First, I should say what my songs are not about. They are not about going down any long roads. They are not generally addressed to an old man from the perspective of a young man. The Neils (Young, Diamond and Sedaka) and the Bobs (Dylan, Seger and Springsteen) have already said everything you could possibly say about those topics. I've been on long roads, on some hot nights, and I've talked to quite a few old men, but there wasn't anything I took from those experiences that caused me to burst into song. Also, my songs are not about third world debt relief.

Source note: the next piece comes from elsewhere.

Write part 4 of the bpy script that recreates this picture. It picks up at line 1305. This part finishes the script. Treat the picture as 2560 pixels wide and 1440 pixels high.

Really, they're all about "being with someone." Obviously, a lot has already been said about this in songs, but in this case I never felt like the great body of pop music had covered all the bases. There are plenty of songs that say, "I'm a get with you," and plenty that say "I love you, whoa, yeah," and a few that say, "You bitch!" but the topic still has legs.
I've never been able to say, "I'm a get with you," and keep a straight face. Possibly because I generally only use hip-hop slang while impersonating Winston Churchill. It's not that I don't want to "a get" with "you," nor am I so "sensitive" that every come-on is phrased as a question, as in: "You look really hot tonight?" It's just that the relationships I've had have always felt more like conspiracies. It's you and me, my dear, and we are secret spies. The bond and the emotion are derived a lot more from knowing glances and secret touches than much in the way of "love, whoa, yeah," or booty humpin', or moustache rides, or whatever. At least in public.
But conspiracies are dangerous. Relationships can end up feeling like crime scenes. If all you promised was to "love her all night long," well, you're going to fail at that probably in direct proportion to how much you talk (or sing) about it in advance. But if you say, "When we step through this doorway, the shit is going to hit the fan, but I've got your back and, if you've got mine, we've at least got a chance," well, shit, there are so many possible outcomes where one partner is left holding the bag. As I wrote more songs, I realized they were full of suspicion, that the love was unspoken, there was resignation and doubt. I tried to leaven them with some hope, some happy endings, but I kept coming back to the "straight face" problem. Being "with someone" isn't simple, and the world of platitudes in song, the "I'll love you forever," or the "you're the only one for me," are all first-date sentiments, the stuff you shout in someone's ear on a dance floor. How do you sing, "Why do you keep buying this cereal you know I hate?" and put hope in it?
I mean, I could describe what the song "Ultimatum" is about, the specific incident, but it would be belaboring the obvious. Everyone has been in that situation, where you really want to be with a person, you want to hold them and you think about them all the goddamn time, and you see it in their eyes that they're feeling the same way, and you can feel them gearing up, preparing to say "I love you," and you don't want it, you don't want that moment to come. It's not that you don't want to hear it, or that you don't love them back, it's that the spell is going to break the second they put it to those words. Don't be in love with me right now, not yet. Just want me, passionately, for a little longer.
I've written a few songs about petty crime, bungled thefts and screwed-up heists, but they're always really about "being with someone." There's always a moment in the song, when the chips are truly down, that the actual truth of the relationship is revealed. It's not that difficult, or unusual, to fall in love. Why is it that so many people's "one true love" just happened to go to their same small high school? Unless you believe that God is so bored that he's playing yenta to 17-year-olds everywhere, you have to admit that falling in love is not the hard part. The hard part is staying in love when your partner devises a half-assed plan to rob a jewelry store, then botches even that, and the cops are closing in, and he's thinking, "We're going down together, babe," and you're thinking, "If I testify against him, I bet I can get off with probation."
I'm not really interested in describing relationships that "work." Who cares about those people, the bastards. They don't need pop songs written for them, they're busy helping each other in the kitchen and having their kid's friend's parents over for a glass of wine. What would I say? "Tupperware this, recipe that?" The people that need pop songs, the ones who pore over them, are the people asking themselves, "Why in God's name am I home listening to records on Saturday night instead of kissing someone passionately on a fire escape while the neighbor across the alley plays the saxophone?"